§ Material provided:
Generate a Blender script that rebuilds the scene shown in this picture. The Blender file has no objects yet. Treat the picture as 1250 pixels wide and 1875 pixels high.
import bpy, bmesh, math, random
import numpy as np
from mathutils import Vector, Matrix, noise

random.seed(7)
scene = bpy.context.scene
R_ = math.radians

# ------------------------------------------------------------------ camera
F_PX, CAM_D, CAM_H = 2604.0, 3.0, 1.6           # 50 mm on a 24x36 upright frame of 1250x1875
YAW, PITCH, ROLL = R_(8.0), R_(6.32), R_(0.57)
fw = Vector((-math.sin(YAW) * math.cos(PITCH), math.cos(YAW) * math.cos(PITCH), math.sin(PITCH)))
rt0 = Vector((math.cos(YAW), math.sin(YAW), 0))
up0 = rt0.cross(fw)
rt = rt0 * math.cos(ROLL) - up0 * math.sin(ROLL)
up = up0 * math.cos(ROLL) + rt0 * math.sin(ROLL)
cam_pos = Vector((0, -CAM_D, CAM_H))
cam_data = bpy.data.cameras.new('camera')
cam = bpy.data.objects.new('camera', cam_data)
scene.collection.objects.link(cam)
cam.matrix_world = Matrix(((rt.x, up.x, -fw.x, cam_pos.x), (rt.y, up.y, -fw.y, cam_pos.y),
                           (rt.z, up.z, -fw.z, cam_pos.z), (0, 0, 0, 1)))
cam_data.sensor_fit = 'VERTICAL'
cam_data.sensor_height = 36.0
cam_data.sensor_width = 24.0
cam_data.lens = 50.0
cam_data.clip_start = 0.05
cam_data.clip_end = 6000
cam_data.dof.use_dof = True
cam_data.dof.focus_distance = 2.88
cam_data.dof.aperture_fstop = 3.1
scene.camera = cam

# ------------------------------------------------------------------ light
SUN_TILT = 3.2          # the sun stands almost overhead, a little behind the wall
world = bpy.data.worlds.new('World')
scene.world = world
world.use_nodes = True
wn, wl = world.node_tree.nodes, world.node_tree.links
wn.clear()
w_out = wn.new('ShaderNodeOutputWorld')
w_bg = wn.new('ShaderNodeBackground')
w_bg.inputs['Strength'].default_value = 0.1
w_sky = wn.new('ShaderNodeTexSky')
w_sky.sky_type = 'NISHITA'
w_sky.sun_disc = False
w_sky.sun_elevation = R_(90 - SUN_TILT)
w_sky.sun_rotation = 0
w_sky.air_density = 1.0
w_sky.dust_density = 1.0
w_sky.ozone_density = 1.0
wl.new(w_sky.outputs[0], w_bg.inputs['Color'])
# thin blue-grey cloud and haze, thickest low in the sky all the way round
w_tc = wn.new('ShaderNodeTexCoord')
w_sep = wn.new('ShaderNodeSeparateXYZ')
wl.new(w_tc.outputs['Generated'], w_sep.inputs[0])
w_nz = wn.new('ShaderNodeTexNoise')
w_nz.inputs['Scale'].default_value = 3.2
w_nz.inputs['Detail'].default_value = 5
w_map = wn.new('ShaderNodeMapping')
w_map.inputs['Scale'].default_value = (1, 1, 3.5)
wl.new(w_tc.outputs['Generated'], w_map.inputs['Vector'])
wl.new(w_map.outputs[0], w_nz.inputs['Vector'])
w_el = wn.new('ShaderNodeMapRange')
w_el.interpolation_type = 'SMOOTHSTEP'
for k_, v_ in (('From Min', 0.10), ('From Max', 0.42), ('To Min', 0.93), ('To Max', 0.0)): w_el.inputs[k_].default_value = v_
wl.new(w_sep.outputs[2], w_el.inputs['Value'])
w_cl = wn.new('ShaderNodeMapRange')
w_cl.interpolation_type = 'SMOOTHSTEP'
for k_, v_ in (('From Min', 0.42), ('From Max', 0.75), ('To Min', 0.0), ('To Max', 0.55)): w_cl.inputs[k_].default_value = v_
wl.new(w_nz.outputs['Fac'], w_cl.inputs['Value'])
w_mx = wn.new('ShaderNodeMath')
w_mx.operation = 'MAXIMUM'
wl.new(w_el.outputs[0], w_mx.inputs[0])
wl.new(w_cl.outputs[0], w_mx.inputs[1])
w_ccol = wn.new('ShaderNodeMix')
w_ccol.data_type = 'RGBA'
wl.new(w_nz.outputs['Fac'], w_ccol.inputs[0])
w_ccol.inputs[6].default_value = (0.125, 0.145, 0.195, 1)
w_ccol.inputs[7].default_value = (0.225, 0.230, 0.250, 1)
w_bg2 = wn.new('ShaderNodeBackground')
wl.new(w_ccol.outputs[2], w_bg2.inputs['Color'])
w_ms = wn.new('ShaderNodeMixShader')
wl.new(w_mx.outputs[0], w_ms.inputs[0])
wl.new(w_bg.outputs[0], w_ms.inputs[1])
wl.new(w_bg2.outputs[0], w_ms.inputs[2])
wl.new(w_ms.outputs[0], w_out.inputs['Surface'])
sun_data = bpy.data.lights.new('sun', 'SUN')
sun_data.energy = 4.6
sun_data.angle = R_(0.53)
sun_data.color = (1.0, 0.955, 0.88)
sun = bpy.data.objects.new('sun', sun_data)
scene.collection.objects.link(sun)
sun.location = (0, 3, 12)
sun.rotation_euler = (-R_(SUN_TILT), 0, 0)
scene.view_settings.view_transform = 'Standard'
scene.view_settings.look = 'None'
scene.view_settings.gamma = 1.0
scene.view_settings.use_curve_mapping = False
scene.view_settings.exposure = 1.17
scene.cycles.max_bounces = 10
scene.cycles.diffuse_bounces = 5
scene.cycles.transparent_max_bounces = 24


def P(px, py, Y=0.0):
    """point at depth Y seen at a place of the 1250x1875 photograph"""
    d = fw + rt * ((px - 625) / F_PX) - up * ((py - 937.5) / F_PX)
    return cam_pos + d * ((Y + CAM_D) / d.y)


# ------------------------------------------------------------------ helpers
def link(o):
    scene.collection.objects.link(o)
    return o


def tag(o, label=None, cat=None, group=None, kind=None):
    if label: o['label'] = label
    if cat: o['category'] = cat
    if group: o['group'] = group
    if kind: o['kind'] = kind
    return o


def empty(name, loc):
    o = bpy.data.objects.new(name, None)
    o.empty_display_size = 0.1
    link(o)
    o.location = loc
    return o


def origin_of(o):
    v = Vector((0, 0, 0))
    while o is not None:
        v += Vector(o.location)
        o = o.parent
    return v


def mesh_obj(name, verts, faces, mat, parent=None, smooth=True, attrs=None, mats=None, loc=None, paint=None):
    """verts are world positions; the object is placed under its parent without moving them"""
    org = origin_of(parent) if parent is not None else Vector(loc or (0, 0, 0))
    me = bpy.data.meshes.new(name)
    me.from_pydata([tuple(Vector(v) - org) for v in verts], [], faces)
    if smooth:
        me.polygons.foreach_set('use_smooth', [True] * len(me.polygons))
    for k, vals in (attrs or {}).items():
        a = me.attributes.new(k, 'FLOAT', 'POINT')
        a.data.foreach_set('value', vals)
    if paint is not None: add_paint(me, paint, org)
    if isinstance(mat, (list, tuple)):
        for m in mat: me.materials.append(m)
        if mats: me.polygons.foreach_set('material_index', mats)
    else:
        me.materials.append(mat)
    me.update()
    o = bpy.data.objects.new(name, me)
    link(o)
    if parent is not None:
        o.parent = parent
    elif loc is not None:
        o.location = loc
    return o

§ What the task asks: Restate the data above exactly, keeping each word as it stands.

§ Output of the exercise:
Generate a Blender script that rebuilds the scene shown in this picture. The Blender file has no objects yet. Treat the picture as 1250 pixels wide and 1875 pixels high.
import bpy, bmesh, math, random
import numpy as np
from mathutils import Vector, Matrix, noise

random.seed(7)
scene = bpy.context.scene
R_ = math.radians

# ------------------------------------------------------------------ camera
F_PX, CAM_D, CAM_H = 2604.0, 3.0, 1.6           # 50 mm on a 24x36 upright frame of 1250x1875
YAW, PITCH, ROLL = R_(8.0), R_(6.32), R_(0.57)
fw = Vector((-math.sin(YAW) * math.cos(PITCH), math.cos(YAW) * math.cos(PITCH), math.sin(PITCH)))
rt0 = Vector((math.cos(YAW), math.sin(YAW), 0))
up0 = rt0.cross(fw)
rt = rt0 * math.cos(ROLL) - up0 * math.sin(ROLL)
up = up0 * math.cos(ROLL) + rt0 * math.sin(ROLL)
cam_pos = Vector((0, -CAM_D, CAM_H))
cam_data = bpy.data.cameras.new('camera')
cam = bpy.data.objects.new('camera', cam_data)
scene.collection.objects.link(cam)
cam.matrix_world = Matrix(((rt.x, up.x, -fw.x, cam_pos.x), (rt.y, up.y, -fw.y, cam_pos.y),
                           (rt.z, up.z, -fw.z, cam_pos.z), (0, 0, 0, 1)))
cam_data.sensor_fit = 'VERTICAL'
cam_data.sensor_height = 36.0
cam_data.sensor_width = 24.0
cam_data.lens = 50.0
cam_data.clip_start = 0.05
cam_data.clip_end = 6000
cam_data.dof.use_dof = True
cam_data.dof.focus_distance = 2.88
cam_data.dof.aperture_fstop = 3.1
scene.camera = cam

# ------------------------------------------------------------------ light
SUN_TILT = 3.2          # the sun stands almost overhead, a little behind the wall
world = bpy.data.worlds.new('World')
scene.world = world
world.use_nodes = True
wn, wl = world.node_tree.nodes, world.node_tree.links
wn.clear()
w_out = wn.new('ShaderNodeOutputWorld')
w_bg = wn.new('ShaderNodeBackground')
w_bg.inputs['Strength'].default_value = 0.1
w_sky = wn.new('ShaderNodeTexSky')
w_sky.sky_type = 'NISHITA'
w_sky.sun_disc = False
w_sky.sun_elevation = R_(90 - SUN_TILT)
w_sky.sun_rotation = 0
w_sky.air_density = 1.0
w_sky.dust_density = 1.0
w_sky.ozone_density = 1.0
wl.new(w_sky.outputs[0], w_bg.inputs['Color'])
# thin blue-grey cloud and haze, thickest low in the sky all the way round
w_tc = wn.new('ShaderNodeTexCoord')
w_sep = wn.new('ShaderNodeSeparateXYZ')
wl.new(w_tc.outputs['Generated'], w_sep.inputs[0])
w_nz = wn.new('ShaderNodeTexNoise')
w_nz.inputs['Scale'].default_value = 3.2
w_nz.inputs['Detail'].default_value = 5
w_map = wn.new('ShaderNodeMapping')
w_map.inputs['Scale'].default_value = (1, 1, 3.5)
wl.new(w_tc.outputs['Generated'], w_map.inputs['Vector'])
wl.new(w_map.outputs[0], w_nz.inputs['Vector'])
w_el = wn.new('ShaderNodeMapRange')
w_el.interpolation_type = 'SMOOTHSTEP'
for k_, v_ in (('From Min', 0.10), ('From Max', 0.42), ('To Min', 0.93), ('To Max', 0.0)): w_el.inputs[k_].default_value = v_
wl.new(w_sep.outputs[2], w_el.inputs['Value'])
w_cl = wn.new('ShaderNodeMapRange')
w_cl.interpolation_type = 'SMOOTHSTEP'
for k_, v_ in (('From Min', 0.42), ('From Max', 0.75), ('To Min', 0.0), ('To Max', 0.55)): w_cl.inputs[k_].default_value = v_
wl.new(w_nz.outputs['Fac'], w_cl.inputs['Value'])
w_mx = wn.new('ShaderNodeMath')
w_mx.operation = 'MAXIMUM'
wl.new(w_el.outputs[0], w_mx.inputs[0])
wl.new(w_cl.outputs[0], w_mx.inputs[1])
w_ccol = wn.new('ShaderNodeMix')
w_ccol.data_type = 'RGBA'
wl.new(w_nz.outputs['Fac'], w_ccol.inputs[0])
w_ccol.inputs[6].default_value = (0.125, 0.145, 0.195, 1)
w_ccol.inputs[7].default_value = (0.225, 0.230, 0.250, 1)
w_bg2 = wn.new('ShaderNodeBackground')
wl.new(w_ccol.outputs[2], w_bg2.inputs['Color'])
w_ms = wn.new('ShaderNodeMixShader')
wl.new(w_mx.outputs[0], w_ms.inputs[0])
wl.new(w_bg.outputs[0], w_ms.inputs[1])
wl.new(w_bg2.outputs[0], w_ms.inputs[2])
wl.new(w_ms.outputs[0], w_out.inputs['Surface'])
sun_data = bpy.data.lights.new('sun', 'SUN')
sun_data.energy = 4.6
sun_data.angle = R_(0.53)
sun_data.color = (1.0, 0.955, 0.88)
sun = bpy.data.objects.new('sun', sun_data)
scene.collection.objects.link(sun)
sun.location = (0, 3, 12)
sun.rotation_euler = (-R_(SUN_TILT), 0, 0)
scene.view_settings.view_transform = 'Standard'
scene.view_settings.look = 'None'
scene.view_settings.gamma = 1.0
scene.view_settings.use_curve_mapping = False
scene.view_settings.exposure = 1.17
scene.cycles.max_bounces = 10
scene.cycles.diffuse_bounces = 5
scene.cycles.transparent_max_bounces = 24


def P(px, py, Y=0.0):
    """point at depth Y seen at a place of the 1250x1875 photograph"""
    d = fw + rt * ((px - 625) / F_PX) - up * ((py - 937.5) / F_PX)
    return cam_pos + d * ((Y + CAM_D) / d.y)


# ------------------------------------------------------------------ helpers
def link(o):
    scene.collection.objects.link(o)
    return o


def tag(o, label=None, cat=None, group=None, kind=None):
    if label: o['label'] = label
    if cat: o['category'] = cat
    if group: o['group'] = group
    if kind: o['kind'] = kind
    return o


def empty(name, loc):
    o = bpy.data.objects.new(name, None)
    o.empty_display_size = 0.1
    link(o)
    o.location = loc
    return o


def origin_of(o):
    v = Vector((0, 0, 0))
    while o is not None:
        v += Vector(o.location)
        o = o.parent
    return v


def mesh_obj(name, verts, faces, mat, parent=None, smooth=True, attrs=None, mats=None, loc=None, paint=None):
    """verts are world positions; the object is placed under its parent without moving them"""
    org = origin_of(parent) if parent is not None else Vector(loc or (0, 0, 0))
    me = bpy.data.meshes.new(name)
    me.from_pydata([tuple(Vector(v) - org) for v in verts], [], faces)
    if smooth:
        me.polygons.foreach_set('use_smooth', [True] * len(me.polygons))
    for k, vals in (attrs or {}).items():
        a = me.attributes.new(k, 'FLOAT', 'POINT')
        a.data.foreach_set('value', vals)
    if paint is not None: add_paint(me, paint, org)
    if isinstance(mat, (list, tuple)):
        for m in mat: me.materials.append(m)
        if mats: me.polygons.foreach_set('material_index', mats)
    else:
        me.materials.append(mat)
    me.update()
    o = bpy.data.objects.new(name, me)
    link(o)
    if parent is not None:
        o.parent = parent
    elif loc is not None:
        o.location = loc
    return o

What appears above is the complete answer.